▶ Work required
Set down every record once more, exactly as given.

-- BEGIN Material for this exercise --

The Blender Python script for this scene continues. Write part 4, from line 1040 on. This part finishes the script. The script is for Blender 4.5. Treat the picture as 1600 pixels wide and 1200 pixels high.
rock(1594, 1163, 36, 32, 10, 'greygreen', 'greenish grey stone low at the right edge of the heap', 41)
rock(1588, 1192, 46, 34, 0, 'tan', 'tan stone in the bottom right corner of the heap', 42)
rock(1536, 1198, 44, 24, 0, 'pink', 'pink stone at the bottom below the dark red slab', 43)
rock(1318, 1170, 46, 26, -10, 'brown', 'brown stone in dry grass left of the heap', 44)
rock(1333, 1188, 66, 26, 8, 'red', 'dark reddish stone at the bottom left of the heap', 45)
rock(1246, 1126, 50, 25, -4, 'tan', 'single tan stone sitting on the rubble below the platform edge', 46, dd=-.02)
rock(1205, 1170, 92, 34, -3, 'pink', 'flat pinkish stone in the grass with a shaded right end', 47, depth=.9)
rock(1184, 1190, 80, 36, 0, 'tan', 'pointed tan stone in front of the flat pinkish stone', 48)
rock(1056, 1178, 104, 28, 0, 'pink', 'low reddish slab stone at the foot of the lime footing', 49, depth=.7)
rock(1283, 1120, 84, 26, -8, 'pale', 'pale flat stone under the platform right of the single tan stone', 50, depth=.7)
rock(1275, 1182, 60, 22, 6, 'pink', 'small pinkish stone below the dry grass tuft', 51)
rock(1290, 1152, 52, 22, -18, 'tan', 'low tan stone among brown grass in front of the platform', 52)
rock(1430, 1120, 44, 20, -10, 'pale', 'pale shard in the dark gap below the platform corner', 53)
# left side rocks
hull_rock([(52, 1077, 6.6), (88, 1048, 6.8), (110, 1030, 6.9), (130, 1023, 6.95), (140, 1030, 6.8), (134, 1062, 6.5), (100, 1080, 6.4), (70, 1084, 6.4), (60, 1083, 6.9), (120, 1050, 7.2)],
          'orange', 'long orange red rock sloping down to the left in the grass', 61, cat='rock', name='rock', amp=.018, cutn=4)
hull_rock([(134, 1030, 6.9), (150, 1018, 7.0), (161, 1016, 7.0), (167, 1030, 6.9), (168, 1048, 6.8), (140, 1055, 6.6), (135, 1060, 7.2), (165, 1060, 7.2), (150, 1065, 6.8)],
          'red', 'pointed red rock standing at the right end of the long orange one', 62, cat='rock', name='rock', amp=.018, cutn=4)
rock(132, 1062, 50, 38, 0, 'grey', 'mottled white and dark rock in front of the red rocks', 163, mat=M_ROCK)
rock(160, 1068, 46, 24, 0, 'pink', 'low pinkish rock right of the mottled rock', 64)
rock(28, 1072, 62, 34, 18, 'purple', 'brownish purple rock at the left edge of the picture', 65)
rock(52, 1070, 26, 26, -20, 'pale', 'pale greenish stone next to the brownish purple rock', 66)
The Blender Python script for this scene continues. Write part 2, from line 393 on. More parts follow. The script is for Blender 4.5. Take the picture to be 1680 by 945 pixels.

-- END Material for this exercise --

▶ Worked answer
The Blender Python script for this scene continues. Write part 4, from line 1040 on. This part finishes the script. The script is for Blender 4.5. Treat the picture as 1600 pixels wide and 1200 pixels high.
rock(1594, 1163, 36, 32, 10, 'greygreen', 'greenish grey stone low at the right edge of the heap', 41)
rock(1588, 1192, 46, 34, 0, 'tan', 'tan stone in the bottom right corner of the heap', 42)
rock(1536, 1198, 44, 24, 0, 'pink', 'pink stone at the bottom below the dark red slab', 43)
rock(1318, 1170, 46, 26, -10, 'brown', 'brown stone in dry grass left of the heap', 44)
rock(1333, 1188, 66, 26, 8, 'red', 'dark reddish stone at the bottom left of the heap', 45)
rock(1246, 1126, 50, 25, -4, 'tan', 'single tan stone sitting on the rubble below the platform edge', 46, dd=-.02)
rock(1205, 1170, 92, 34, -3, 'pink', 'flat pinkish stone in the grass with a shaded right end', 47, depth=.9)
rock(1184, 1190, 80, 36, 0, 'tan', 'pointed tan stone in front of the flat pinkish stone', 48)
rock(1056, 1178, 104, 28, 0, 'pink', 'low reddish slab stone at the foot of the lime footing', 49, depth=.7)
rock(1283, 1120, 84, 26, -8, 'pale', 'pale flat stone under the platform right of the single tan stone', 50, depth=.7)
rock(1275, 1182, 60, 22, 6, 'pink', 'small pinkish stone below the dry grass tuft', 51)
rock(1290, 1152, 52, 22, -18, 'tan', 'low tan stone among brown grass in front of the platform', 52)
rock(1430, 1120, 44, 20, -10, 'pale', 'pale shard in the dark gap below the platform corner', 53)
# left side rocks
hull_rock([(52, 1077, 6.6), (88, 1048, 6.8), (110, 1030, 6.9), (130, 1023, 6.95), (140, 1030, 6.8), (134, 1062, 6.5), (100, 1080, 6.4), (70, 1084, 6.4), (60, 1083, 6.9), (120, 1050, 7.2)],
          'orange', 'long orange red rock sloping down to the left in the grass', 61, cat='rock', name='rock', amp=.018, cutn=4)
hull_rock([(134, 1030, 6.9), (150, 1018, 7.0), (161, 1016, 7.0), (167, 1030, 6.9), (168, 1048, 6.8), (140, 1055, 6.6), (135, 1060, 7.2), (165, 1060, 7.2), (150, 1065, 6.8)],
          'red', 'pointed red rock standing at the right end of the long orange one', 62, cat='rock', name='rock', amp=.018, cutn=4)
rock(132, 1062, 50, 38, 0, 'grey', 'mottled white and dark rock in front of the red rocks', 163, mat=M_ROCK)
rock(160, 1068, 46, 24, 0, 'pink', 'low pinkish rock right of the mottled rock', 64)
rock(28, 1072, 62, 34, 18, 'purple', 'brownish purple rock at the left edge of the picture', 65)
rock(52, 1070, 26, 26, -20, 'pale', 'pale greenish stone next to the brownish purple rock', 66)
The Blender Python script for this scene continues. Write part 2, from line 393 on. More parts follow. The script is for Blender 4.5. Take the picture to be 1680 by 945 pixels.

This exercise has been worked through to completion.